Yetmedi, Uluslar arası Savaş Suçları Mahkemesinde yargılanmaktan kendini asla kurtaramayacak olan bir diktatörün, Türkiye’nin, Erdoğan hükümetinden kurtulması gerektiğine dair utanç verici mesajlarını Türk halkına, hiç hicap duymadan, basın toplantıları yaparak duyurdular.
Kendi halkının celladı olan bir yönetimin Türkiye’de gördüğü bu teveccüh ve destek, utanç vericidir.
Kürt halkı üzerinden oynanan ve büyük insan kaybına yol açan oyunlar, bu ülkenin birliğini ve beraberliğini nasıl ki bozamadıysa, hiç kimse sevinmesin, Alevi kardeşlerimiz üzerinden oynanan oyunlar da muhakkak ki baş ağrıtacak, ama sonuç vermeyecektir.

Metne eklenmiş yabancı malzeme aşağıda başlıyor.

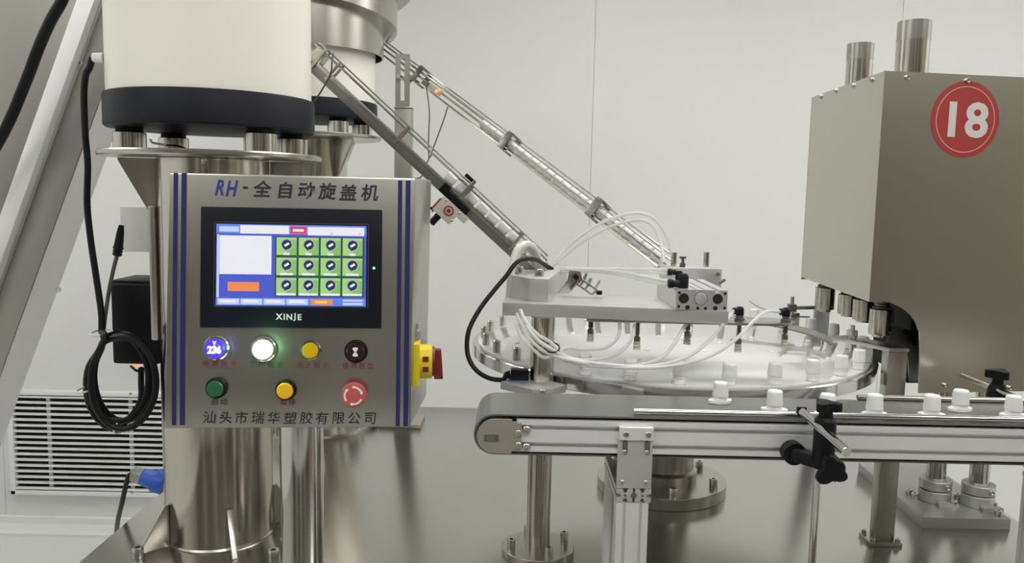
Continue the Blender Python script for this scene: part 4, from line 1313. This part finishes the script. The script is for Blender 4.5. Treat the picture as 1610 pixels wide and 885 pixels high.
# ================================================================== cap chutes
def chute1():
    p0, p1 = at(484, 86, 1.37), at(852, 428, 1.405)
    t = (p1 - p0).normalized()
    s = (V((0, 1, 0)) - t * t.y).normalized()
    n_ = s.cross(t)
    if n_.z < 0:
        n_ = -n_
    L = (p1 - p0).length
    th = thing('cap_chute', 'near sloping steel cap chute from large drum down to platform block', 'chute', p1)
    M = Matrix((t, s, n_)).transposed()
    def q(a, b, c):
        return p0 + t * a + s * b + n_ * c
    def lbox(name, a0, a1, b0, b1, c0, c1, m, par=th, bev=.0005):
        return MB().box(q((a0 + a1) / 2, (b0 + b1) / 2, (c0 + c1) / 2), (a1 - a0, b1 - b0, c1 - c0), M, bev).build(name, m, par)
    lbox('beam', 0, L, -.015, .015, -.017, 0, 'chute_steel')
    lbox('edge_strip', 0, L, -.0165, -.0152, -.003, .0022, 'brushed_steel')
    lbox('edge_strip', 0, L, .0152, .0165, -.003, .0022, 'brushed_steel')
    for b in (-.0165, .0165):
        for c in (.0215,):
            MB().cyl(q(0, b, c), q(L - .01, b, c), .0016, seg=10).build('guard_rod', 'polished_steel', th)
    MB().cyl(q(0, 0, .0275), q(L - .012, 0, .0275), .0014, seg=10).build('guard_rod', 'polished_steel', th)
    a_of = lambda u, v: min(range(0, 600), key=lambda i: (proj(q(L * i / 600, 0, .01)) - V((u, v))).length) / 600 * L
    for u, v in ((506, 92), (527, 113), (634, 210), (737, 300), (816, 372)):
        a = a_of(u, v)
        br = MB()
        for b in (-.0185, .0185):
            br.box(q(a, b, .008), (.005, .002, .036), M, .0003)
        br.box(q(a, 0, .0272), (.007, .039, .0025), M, .0003)
        br.build('bracket', 'brushed_steel', th)
    lbox('gate', a_of(503, 92) - .012, a_of(503, 92) + .008, -.017, .017, .002, .019, 'housing_steel')
    return th, q, t, s, n_, L, M, a_of
def proj(p):
    d = CROT.transposed() @ (V(p) - C0)
    return V((805 + FPX * d.x / -d.z, 442.5 - FPX * d.y / -d.z))
ch1, q1f, t1, s1v, n1v, L1, M1, aof = chute1()
cap_lab = ['uppermost', 'second', 'third', 'fourth', 'fifth', 'sixth', 'seventh', 'eighth', 'lowest']
sa, sb_ = aof(711, 279), aof(846, 398)
for k in range(9):
    a = sa + (sb_ - sa) * k / 8
    r3 = Matrix((t1, s1v, n1v)).transposed() @ Matrix.Rotation(R_(90), 3, 'Y')
    base = q1f(a - .0098, 0, .0112)
    o = place('spout_cap', CAPM, base, None, rot=r3)
    tag(o, 'white cap lying in the near chute below the beige sensor, %s of nine' % cap_lab[k], 'cap', 'caps queued in the near chute')
# chute 2
p0, p1 = at(594, 78, 2.02), at(1040, 420, 1.362)
t2 = (p1 - p0).normalized()
s2v = (V((0, 1, 0)) - t2 * t2.y).normalized()
n2v = s2v.cross(t2)
if n2v.z < 0:
    n2v = -n2v
L2 = (p1 - p0).length
M2 = Matrix((t2, s2v, n2v)).transposed()
def q2f(a, b, c):
    return p0 + t2 * a + s2v * b + n2v * c
def aof2(u, v):
    return min(range(0, 800), key=lambda i: (proj(q2f(L2 * i / 800, 0, .01)) - V((u, v))).length) / 800 * L2
ch2 = thing('cap_chute', 'far sloping cap chute of thin rods ending at the pneumatic slide', 'chute', p1)
MB().box(q2f(L2 / 2, 0, -.003), (L2, .022, .004), M2, .0005).build('beam', 'housing_steel', ch2)
for b in (-.0135, .0135):
    MB().cyl(q2f(0, b, .009), q2f(L2 - .004, b, .009), .0018, seg=10).build('guard_rod', 'polished_steel', ch2)
    MB().cyl(q2f(0, b, .019), q2f(L2 - .004, b, .019), .0018, seg=10).build('guard_rod', 'polished_steel', ch2)
MB().cyl(q2f(0, 0, .0265), q2f(L2 - .004, 0, .0265), .0018, seg=10).build('guard_rod', 'polished_steel', ch2)
for u, v in ((661, 124), (797, 231), (936, 336)):
    a = aof2(u, v)
    br = MB()
    for b in (-.0165, .0165):
        br.box(q2f(a, b, .010), (.017, .0022, .036), M2, .0003)
    br.box(q2f(a, 0, .0297), (.014, .0352, .0025), M2, .0003)
    br.box(q2f(a, 0, -.0072), (.014, .0352, .0025), M2, .0003)
    br.build('bracket', 'dark_steel', ch2)
NTH = 'first second third fourth fifth sixth seventh eighth ninth tenth eleventh twelfth thirteenth fourteenth fifteenth sixteenth seventeenth eighteenth nineteenth twentieth twenty-first twenty-second'.split()
sa, sb_ = aof2(760, 205), aof2(1030, 410)
m = 22
for k in range(m):
    a = sa + (sb_ - sa) * k / (m - 1)
    r3 = M2 @ Matrix.Rotation(R_(90), 3, 'Y')
    o = place('spout_cap', CAPM, q2f(a - .0098, 0, .0105), None, rot=r3)
    tag(o, 'white cap inside the far rod chute, %s counted up from the pneumatic slide' % NTH[m - 1 - k], 'cap', 'caps queued in the far chute')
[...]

Böylesi bir katliamı mümkün kılan ve umut haline getiren siyasi ortamı kendi yaşadıkları topraklar üzerinde, kendi anayurtlarında Esat’a hazırlayanlar, Esat’ı bir kahraman gibi sunanlar, hiç de iyi ve hayırlı bir iş yapmıyorlar.
Reyhanlı katliamı, Esat’ın uluslar arası çözümü tamamen ret ettiğinin de ispatıdır.
Uluslar arası toplumun bu katliamdan sonra yapacağı yegane şey, Suriye halkını Esat’ın zulmünden bir an önce kurtarmak için harekete geçmek ve bu eli kanlı diktatörün Lahey’de yargılanmasını sağlamaktır.